Saturday, February 21, 2009
Winter Tennis
Where you live helps determine how you will develop as a tennis player.
Anne Arundel County Maryland is a great place to learn to play tennis. I grew up there and the community support for playing tennis was and is ideal except for the weather. I spent winters contemplating spring while hoping that soon I would be out on the tennis court if the weather warmed even momentarily.
Accept the limitations of your environment and work around them.
Despite this climate, Anne Arundel County has a tremendous amount of tennis opportunity for junior players since there are now multiple indoor clubs and numerous outdoor facilities and public courts. These vary in condition from excellent and newly resurfaced courts to courts that are barely playable. Still this gives anyone an opportunity to find an outdoor court when the weather is good.

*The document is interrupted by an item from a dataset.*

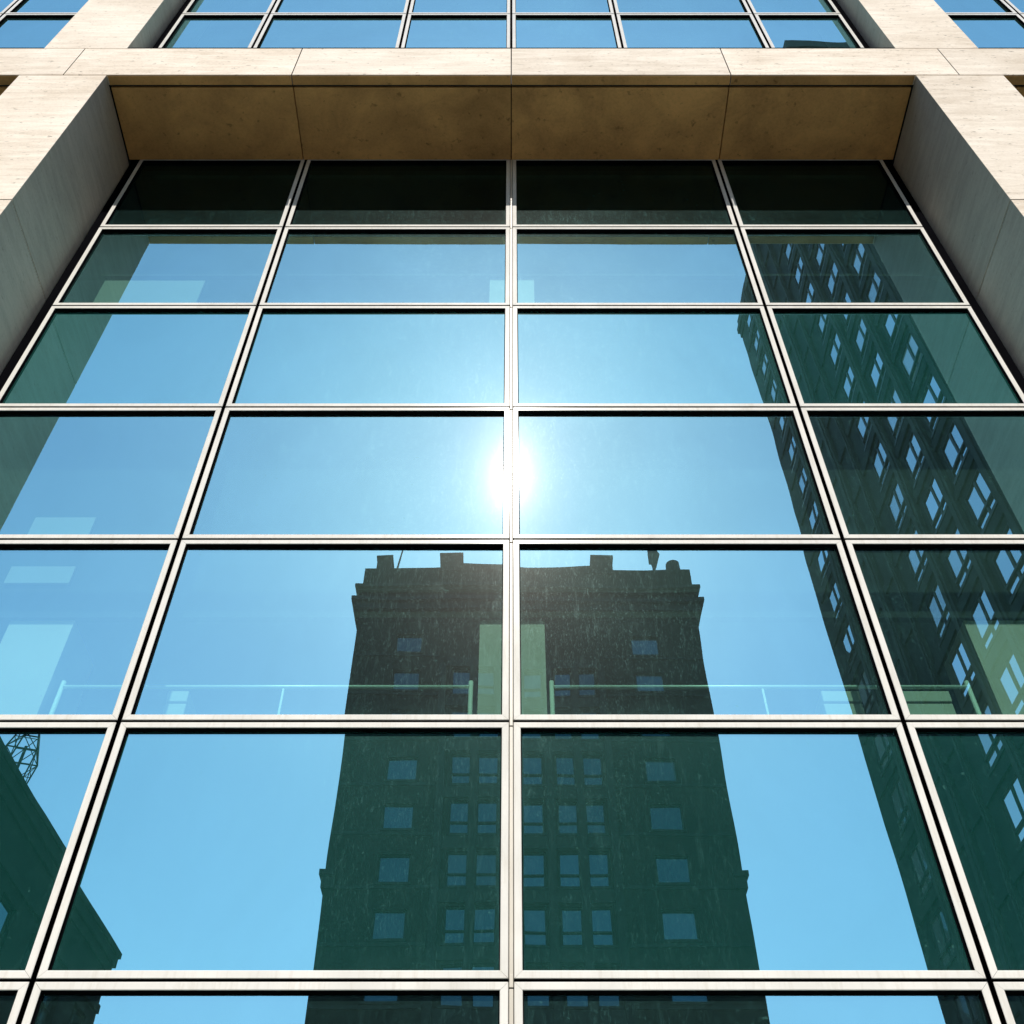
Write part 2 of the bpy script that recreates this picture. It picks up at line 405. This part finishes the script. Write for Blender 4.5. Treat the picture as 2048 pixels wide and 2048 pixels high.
# ------------------------------------------------ ground (never in frame but real)
M['asphalt'] = simple('asphalt', (.05, .05, .052), .9, .3, 1.2, bump=.4)
M['pave'] = simple('paving_stone', (.30, .28, .25), .85, .2, .8, bump=.3)
M['line'] = simple('road_paint', (.75, .74, .70), .7, .1, 6)
def slab(name, x0, x1, y0, y1, z0, z1, m):
    bm = new_bm(); box(bm, x0, x1, y0, y1, z0, z1); return obj(name, bm, m, kind='structure')
bm = new_bm(); bm.faces.new([bm.verts.new(p) for p in ((-900, -900, -.13), (900, -900, -.13), (900, 900, -.13), (-900, 900, -.13))])
obj('ground', bm, M['asphalt'], kind='structure')
slab('pavement', -60, 60, -6, 13, -.125, 0, M['pave'])
slab('kerb', -60, 60, -6.2, -6.002, -.125, .004, M['stone'])
slab('far_pavement', -60, 60, -75, -24, -.126, -.002, M['pave'])
bm = new_bm()
for k in range(-9, 10):
    x = k * 6
    bm.faces.new([bm.verts.new(p) for p in ((x, -15.07, -.124), (x + 3, -15.07, -.124), (x + 3, -14.93, -.124), (x, -14.93, -.124))])
obj('road_marking', bm, M['line'], kind='structure')

# ------------------------------------------- buildings across the street (mirrored in the glass)
YM = 2 * (YG + GL)
def ry(yv): return YM - yv          # a point seen yv metres deep in the mirror stands here
def wall_mesh(bm, f, u0, u1, z0, z1, holes, reveal):
    """wall sheet in (u, z) with recessed rectangular openings; f(u, d, z) -> world"""
    us = sorted({u0, u1} | {h[0] for h in holes} | {h[1] for h in holes})
    zs = sorted({z0, z1} | {h[2] for h in holes} | {h[3] for h in holes})
    hs = [(round(h[0], 5), round(h[1], 5), round(h[2], 5), round(h[3], 5)) for h in holes]
    byz = {}
    for k in range(len(zs) - 1):
        zc = (zs[k] + zs[k + 1]) / 2; act = [h for h in hs if h[2] < zc < h[3]]
        cuts = sorted({u0, u1} | {h[0] for h in act} | {h[1] for h in act})
        for a, b in zip(cuts[:-1], cuts[1:]):
            uc = (a + b) / 2
            if any(h[0] < uc < h[1] for h in act): continue
            bm.faces.new([bm.verts.new(f(*p)) for p in ((a, 0, zs[k]), (b, 0, zs[k]), (b, 0, zs[k + 1]), (a, 0, zs[k + 1]))])
    for h in hs:
        a, b, c, d = h
        for q in (((a, 0, c), (a, 0, d), (a, reveal, d), (a, reveal, c)), ((b, 0, c), (b, reveal, c), (b, reveal, d), (b, 0, d)),
                  ((a, 0, c), (a, reveal, c), (b, reveal, c), (b, 0, c)), ((a, 0, d), (b, 0, d), (b, reveal, d), (a, reveal, d))):
            bm.faces.new([bm.verts.new(f(*p)) for p in q])
def fbox(bm, f, u0, u1, d0, d1, z0, z1):
    vs = [bm.verts.new(f(u, d, z)) for z in (z0, z1) for d in (d0, d1) for u in (u0, u1)]
    for q in ((0, 2, 3, 1), (4, 5, 7, 6), (0, 1, 5, 4), (2, 6, 7, 3), (0, 4, 6, 2), (1, 3, 7, 5)):
        bm.faces.new([vs[i] for i in q])
def far_pane(name, col, mirror, lean=(0, 0, 0), gcol=(.85, .92, 1)):
    t = NT(name); p = t.n('ShaderNodeBsdfPrincipled')
    oi = t.n('ShaderNodeObjectInfo')
    t.l(t.mix(t.ramp(oi.outputs['Random'], [(.0, .15), (.55, .35), (.72, .4), (.75, 1.0)]), tuple(c * .4 for c in col), tuple(min(.6, c * 1.7 + .04) for c in col)), p.inputs['Base Color'])
    p.inputs['Roughness'].default_value = .06; p.inputs['Specular IOR Level'].default_value = .5
    g = t.n('ShaderNodeBsdfGlossy'); g.inputs['Roughness'].default_value = .03; g.inputs['Color'].default_value = (*gcol, 1)
    ge = t.n('ShaderNodeNewGeometry'); ad = t.n('ShaderNodeVectorMath', operation='ADD'); t.l(ge.outputs['Normal'], ad.inputs[0])
    cx = t.n('ShaderNodeCombineXYZ'); cx.inputs[0].default_value = lean[0]; cx.inputs[1].default_value = lean[1]
    t.l(t.math('MULTIPLY_ADD', oi.outputs['Random'], .06, lean[2]), cx.inputs[2]); t.l(cx.outputs[0], ad.inputs[1])
    no = t.n('ShaderNodeVectorMath', operation='NORMALIZE'); t.l(ad.outputs[0], no.inputs[0]); t.l(no.outputs[0], g.inputs['Normal'])
    mx = t.n('ShaderNodeMixShader'); t.l(t.math('MULTIPLY', t.math('MULTIPLY_ADD', t.math('FRACT', t.math('MULTIPLY', oi.outputs['Random'], 7.31)), .7, .6), mirror, clamp=True), mx.inputs[0])
    t.l(p.outputs[0], mx.inputs[1]); t.l(g.outputs[0], mx.inputs[2]); t.l(mx.outputs[0], t.out.inputs[0]); return t.m
def brick(name, a, b, mort):
    t = NT(name); p = t.n('ShaderNodeBsdfPrincipled')
    tx = t.n('ShaderNodeTexBrick'); g = t.n('ShaderNodeNewGeometry')
    sx = t.n('ShaderNodeSeparateXYZ'); t.l(g.outputs['Position'], sx.inputs[0])
    cx = t.n('ShaderNodeCombineXYZ'); t.l(t.math('ADD', sx.outputs[0], sx.outputs[1]), cx.inputs[0]); t.l(sx.outputs[2], cx.inputs[1])
    t.l(cx.outputs[0], tx.inputs['Vector'])
    tx.inputs['Scale'].default_value = 2.0; tx.inputs['Brick Width'].default_value = .9; tx.inputs['Row Height'].default_value = .3
    tx.inputs['Color1'].default_value = (*a, 1); tx.inputs['Color2'].default_value = (*b, 1); tx.inputs['Mortar'].default_value = (*mort, 1)
    tx.inputs['Mortar Size'].default_value = .02
    f = t.ramp(t.noise(t.coords(1, 1, .35, rnd=False), .30, 7, .65), [(.32, .45), (.68, 1.6)])
    t.l(t.mix(1.0, tx.outputs[0], f, 'MULTIPLY'), p.inputs['Base Color']); p.inputs['Roughness'].default_value = .9
    t.l(p.outputs[0], t.out.inputs[0]); return t.m
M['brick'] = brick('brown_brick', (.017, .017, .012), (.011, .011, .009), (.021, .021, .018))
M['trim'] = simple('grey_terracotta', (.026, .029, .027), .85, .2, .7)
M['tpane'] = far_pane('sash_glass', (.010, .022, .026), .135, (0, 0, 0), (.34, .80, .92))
M['rib'] = simple('grey_green_stone', (.016, .020, .022), .85, .3, .5)
M['riblight'] = simple('pale_rib_stone', (.040, .045, .043), .85, .25, .5)
M['rpane'] = far_pane('bright_glass', (.34, .35, .35), .80, (0, .30, -.02), (1, 1, 1))
M['lpane'] = far_pane('block_glass', (.02, .03, .035), .30, (0, .30, .05), (.5, .8, .85))
M['dark'] = simple('dark_metal', (.03, .03, .032), .5)
M['low'] = simple('dark_masonry', (.020, .022, .019), .9, .3, .4)
M['flag'] = simple('flag_cloth', (.10, .12, .10), .9)

# --- brick tower
tw = thing('brick_tower', 'dark brick high-rise with stepped cornice and rooftop flags, mirrored in the middle windows', 'tower')
TY = ry(60.0); TX0, TX1 = -11.43, 14.24; TZ = EYE + .984 * 60
fT = lambda u, d, z: (u, TY - d, z)
holes_near, holes_far = [], []
for k in range(-8, 7):
    zc = EYE + (.492 + .0595 * k) * 60
    for xc, w, h in ((-7.35, 2.0, 1.85), (10.0, 2.15, 1.85)): (holes_near if k >= -2 else holes_far).append((xc - w / 2, xc + w / 2, zc - h / 2, zc + h / 2, 0))
    if k <= 5:
        for xc in (-3.45, -1.75, .0, 1.65, 3.72, 5.45): (holes_near if k >= -2 else holes_far).append((xc - .64, xc + .64, zc - 1.2, zc + 1.15, 1))
bm = new_bm(); wall_mesh(bm, fT, TX0, TX1, -.1, TZ, holes_near + holes_far, .28)
dp = 22
for q in (((TX0, 0), (TX0, dp)), ((TX1, 0), (TX1, dp)), ((TX0, dp), (TX1, dp))):
    (a, da), (b, db) = q
    bm.faces.new([bm.verts.new(fT(*p)) for p in ((a, da, -.1), (b, db, -.1), (b, db, TZ), (a, da, TZ))])
bm.faces.new([bm.verts.new(fT(*p)) for p in ((TX0, 0, TZ - .4), (TX1, 0, TZ - .4), (TX1, dp, TZ - .4), (TX0, dp, TZ - .4))])
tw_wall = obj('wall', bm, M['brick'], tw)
def sash(bm, f, h, fr=.09, mul=0, trans=.62, dep=.24):
    a, b, c, d = h[:4]
    fbox(bm, f, a + .003, a + fr, dep - .10, dep, c + .003, d - .003); fbox(bm, f, b - fr, b - .003, dep - .10, dep, c + .003, d - .003)
    fbox(bm, f, a + fr + .001, b - fr - .001, dep - .10, dep, c + .003, c + fr); fbox(bm, f, a + fr + .001, b - fr - .001, dep - .10, dep, d - fr, d - .003)
    if trans:
        zt = d - (d - c) * trans; fbox(bm, f, a + fr + .001, b - fr - .001, dep - .12, dep - .001, zt - .05, zt + .05)
def pane_quad(bm, f, h, dep=.23, mi=0):
    a, b, c, d = h[:4]
    fc = bm.faces.new([bm.verts.new(f(*p)) for p in ((a, dep, c), (b, dep, c), (b, dep, d), (a, dep, d))]); fc.material_index = mi
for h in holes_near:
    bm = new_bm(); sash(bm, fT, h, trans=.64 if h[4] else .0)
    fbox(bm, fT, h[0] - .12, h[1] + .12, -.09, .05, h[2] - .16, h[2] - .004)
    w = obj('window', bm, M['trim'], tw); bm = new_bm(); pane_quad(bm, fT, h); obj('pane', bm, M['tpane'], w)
bm = new_bm()
for h in holes_far: sash(bm, fT, h, trans=.64 if h[4] else .0)
n0 = len(bm.faces)
for h in holes_far: pane_quad(bm, fT, h, mi=1)
obj('lower_windows', bm, [M['trim'], M['tpane']], tw, kind='stuff', label='windows of the lower storeys of the brick tower')
# central bay frame: mullions and spandrels in paler terracotta
bm = new_bm(); zb, ztp = EYE + .12 * 60, EYE + .815 * 60
for x in (-4.75, -2.6, -.88, .82, 2.68, 4.58, 6.55): fbox(bm, fT, x - .26, x + .26, -.16, .01, zb, ztp)
for k in range(-5, 7):
    zz = EYE + (.492 + .0595 * (k - .5)) * 60
    fbox(bm, fT, -4.48, 6.28, -.09, .012, zz - .45, zz + .38)
obj('central_bay', bm, M['trim'], tw)
def band(name, z0, z1, out, parent, f, u0, u1, m, dpt=22):
    bm = new_bm(); fbox(bm, f, u0 - out, u1 + out, -out, dpt + out, z0, z1); return obj(name, bm, m, parent)
q = EYE
band('cornice', q + .905 * 60, q + .9165 * 60, .34, tw, fT, TX0, TX1, M['trim'])
band('cornice', q + .9165 * 60 + .002, q + .9225 * 60, .62, tw, fT, TX0, TX1, M['trim'])
band('cornice', q + .938 * 60, q + .9425 * 60, .28, tw, fT, TX0, TX1, M['trim'])
band('cornice', q + .9425 * 60 + .002, q + .9475 * 60, .50, tw, fT, TX0, TX1, M['trim'])
for x0, x1 in ((TX0 - .30, TX0 + .6), (TX1 - .6, TX1 + .30)):
    bm = new_bm(); fbox(bm, fT, x0, x1, -.3, .9, q + .5415 * 60, q + .5475 * 60); fbox(bm, fT, max(x0, TX0 - .16), min(x1, TX1 + .16), -.16, .9, q + .529 * 60, q + .5413 * 60)
    obj('corner_ornament', bm, M['trim'], tw)
for x in [TX0 + .5 + i * 1.12 for i in range(23)]:
    bm = new_bm(); fbox(bm, fT, x - .12, x + .12, -.16, .0, q + .897 * 60, q + .9045 * 60); obj('bracket', bm, M['trim'], tw)
for k in range(-8, 7):
    zz = EYE + (.492 + .0595 * k) * 60 - 1.22
    for a, b in ((TX0 + .02, -5.06), (6.86, TX1 - .02)):
        bm = new_bm(); fbox(bm, fT, a, b, -.055, .012, zz - .13, zz + .09); obj('string_course', bm, M['trim'], tw)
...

The long hard days of winter.
In mid-February the temperature is down the 20s it often won't break the 30s. As tennis players there really isn't much to look forward to unless you have the tennis channel or lots of indoor tennis time. Back in the 1960’s and 1970’s there were few options for a junior tennis player because there was no tennis channel and indoor tennis time was hard to come by unless your parents were fully committed to your game. I would scrape together some money from my part-time job back then and play once every few weeks with some high school friends at a local indoor club. Other than that, I spent the winters doing tricks with my with my old Poncho Gonzales wooden racket. And if my parents weren’t home I would stand a foot away from the wall in my bedroom or basement and practice volleys and half volleys.
To paraphrase Shakespeare and Thomas Paine in relation to what I was going through as a young tennis player , “this was my long winter of discontent,” I used to dream of living in Florida when I was a junior knowing I could be outside in warm weather playing tennis and doing just about anything else. Instead, I generally spent my time in front of a TV set or reading through the winter. Later I took up basketball since that was free and provided lots of physical activity. 40 years later I'm still here, but at least I have indoor time to fill the gap and that is my recommendation for you.
Accept your place in the pecking order of tennis or find a way to play year round.
Bottom line: if you want to be a tennis player in any location where winter outdoor tennis is unavailable, you'd better play indoors or you're unlikely to improve enough but to become strong tournament player. Find a way to get into an indoor league, team, or purchase your own indoor time even if it means renting a ball machine too. Without this effort throughout the winter it is very difficult to hold onto the improvements in your game that you accomplished in the previous outdoor tennis season.